A number of 16th century sources describe the sandugo pacts that sealed the friendship between the coastal inhabitants of the Visayan and Caraga region and the Iberian sailors (matelotes) who were searching for alternative trade routes to the Spice Islands in Southeast Asia. This was symbolized by the mixing of personal/sacrificial blood and liquor which pact holders ceremoniously imbibed.
During my field research in 1997. I documented a type of spirit possession ritual where a mixing of the said substances also occurred. While the goals of such ritual genre differed from the sandugo type. the act, nonetheless, seems to draw a parallel with one of the ritual actions performed in the possession rite that I had witnessed.

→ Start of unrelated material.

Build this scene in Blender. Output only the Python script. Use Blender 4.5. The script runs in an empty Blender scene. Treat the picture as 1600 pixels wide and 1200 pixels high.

This paper aims to interpret the meaning of such mixing by particularly exploring the local history that had provided the context for the performance of the specific ritual I witnessed in 1997. In such type of Agusan Manobo ritual, the officiating medium (1) incarnates both her/his coastal (read: Visayan) and inland (read: mountain) spirits and, hence, the ritual language is bilingual; (2) dances to the rhythms played on the guitar (simulating the music of the paired drum and gong music) while in trance dancing; and (3) eats cooked ritual food, with spices, placed on the table. While these characteristics indicate alterations in ritual form attendant to inland-coastal cultural contacts, they gain more sense when examined from the particularity of the history of the Manobo- Visayan encounters in the middle Agusan valley. I found out in my field research that such cultural contacts did not simply produce total compadrazgo solidarity between Manobos and Visayan settlers, but also unstable contradictory relations of friendship that were simultaneously inhabited by the fear of being killed through food poisoning.